De toute évidence, Me Pfefferle et d’autres avocats de la défense qui ont témoigné à l’appui de la récusation péremptoire ne la considèrent pas comme discriminatoire. Ce n’est même pas ce que le gouvernement soutient, selon moi. Ces avocats de la défense ont plutôt indiqué ouvertement qu’ils l’utilisent dans le but d’aider leurs clients à obtenir un jury composé de leurs pairs.

Honorables sénateurs, en éliminant la récusation péremptoire, nous courons le risque de nuire aux personnes mêmes que le projet de loi vise à aider. À tout le moins, il faut étudier la question davantage.

Les modifications que le projet de loi C-75 propose au processus de sélection des jurys ont été présentées 48 jours après un verdict qui a suscité beaucoup d’émotivité, c’est-à-dire l’acquittement de Gerald Stanley, en Saskatchewan. Le temps n’a pas permis de mener des consultations appropriées sur les conséquences importantes qu’aurait l’abolition de la récusation péremptoire sur le système de justice.

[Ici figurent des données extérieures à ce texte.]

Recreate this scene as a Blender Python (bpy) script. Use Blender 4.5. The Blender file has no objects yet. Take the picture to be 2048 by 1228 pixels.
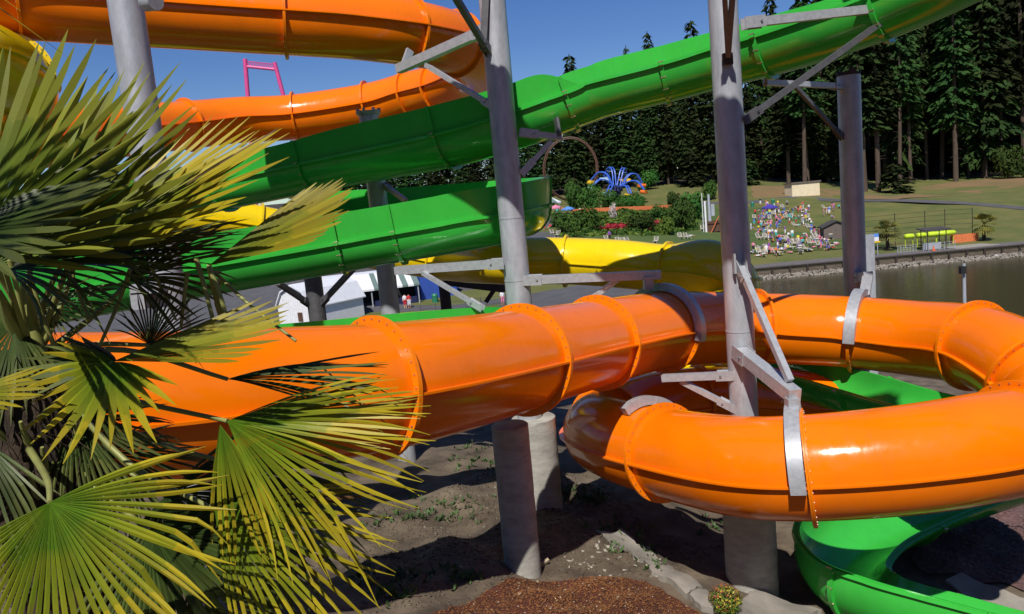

Nous ne devrions pas changer le processus de sélection des jurés avant d’avoir étudié adéquatement la question de la récusation péremptoire et mis en place une solution de rechange afin d’atténuer les répercussions possibles.

L’Association du Barreau canadien est d’accord. Son mémoire dit ceci :

Le projet de loi C-75 a été déposé moins de deux mois après le verdict dans l’affaire Stanley. Certaines modifications au processus de sélection du jury, y compris l’abolition des récusations péremptoires, semblent insuffisamment étudiées. Si une réforme législative est nécessaire, elle devrait être fondée sur des données empiriques produites par un examen exhaustif du système de jury. La section de l’ABC recommande au gouvernement d’effectuer des études supplémentaires avant d’apporter d’importantes modifications législatives au processus de sélection du jury.

Honorables sénateurs, selon des avocats qui, lors de procès devant jury, représentent fréquemment des accusés de communautés autochtones ou d’autres communautés racialisées au pays, la récusation péremptoire peut aider leurs clients appartenant à ces communautés. Si on abolit la récusation péremptoire, comme le propose le projet de loi C-75, cela pourrait avoir des conséquences imprévues pour le système de justice pénale canadien et des conséquences négatives pour les Canadiens les plus vulnérables, que ce projet de loi est censé aider.

Pour ces raisons importantes et convaincantes, je vous demande, chers collègues, d’y réfléchir attentivement et de vous joindre à moi pour supprimer les articles 269 et 270 du projet de loi C-75. Si mon amendement est adopté, le processus actuel de récusation péremptoire sera maintenu en place. Si nous voulons réexaminer cette question plus tard, faisons-le comme il faut, au terme d’une étude minutieuse et approfondie.